Iranian Foreign Minister Abbas Araqchi told Lavrov in a phone call that the rebel attacks were part of an Israeli-US plan to destabilise the region, Iranian state media said.

The Syrian Civil Defense, a rescue service operating in opposition-held parts of Syria, said in a post on X that Syrian government and Russian aircraft carried out airstrikes on residential neighbourhoods in rebel-held Idlib, killing four civilians and wounding six others.

Two Syrian military sources said Russia has promised Damascus extra military aid that would start arriving in the next 72 hours.

The Kurdish People’s Protection Units (YPG), which spearhead the US-backed Syrian Democratic Forces that control much of northeastern and eastern Syria and have long had a foothold in Aleppo, widened their control in the city as government troops left, a senior YPG source said.
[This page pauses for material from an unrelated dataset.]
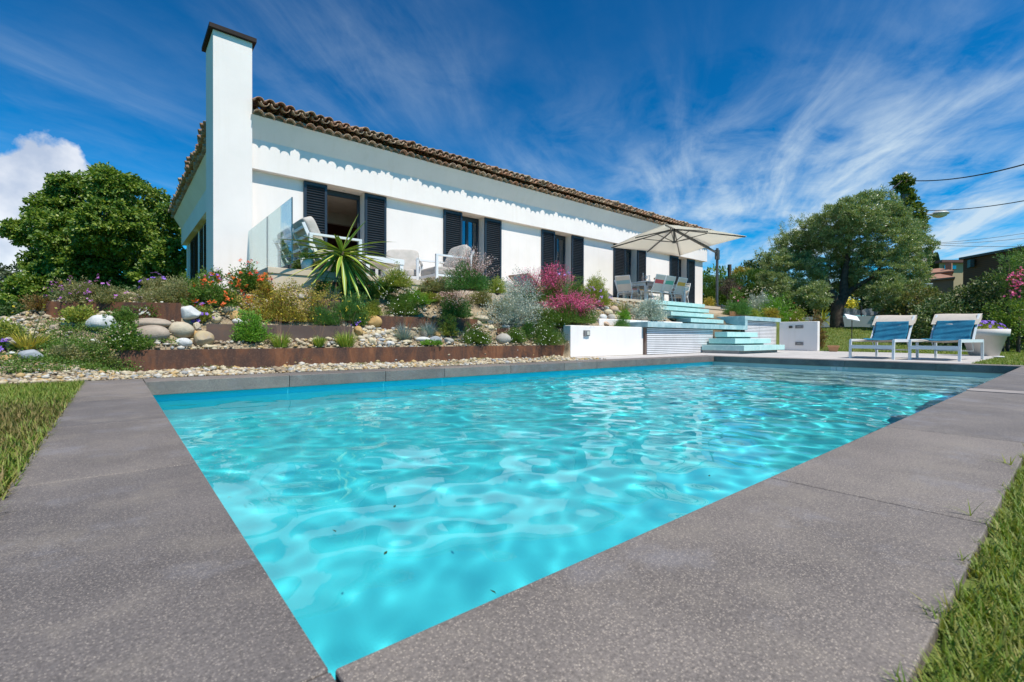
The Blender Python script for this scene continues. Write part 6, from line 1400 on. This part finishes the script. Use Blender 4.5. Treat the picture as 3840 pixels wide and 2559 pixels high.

Mustafa Abdul Jaber, a commander in the Jaish al-Izza rebel brigade, said the rebels’ speedy advance had been helped by a lack of Iran-backed manpower to support the government in the broader Aleppo province.

Iran’s allies in the region have suffered a series of blows at the hands of Israel as the Gaza war has expanded through the Middle East.

The opposition fighters have said the campaign was in response to stepped-up strikes in recent weeks against civilians by the Russian and Syrian air forces on areas of Idlib province, and to preempt any attacks by the Syrian army.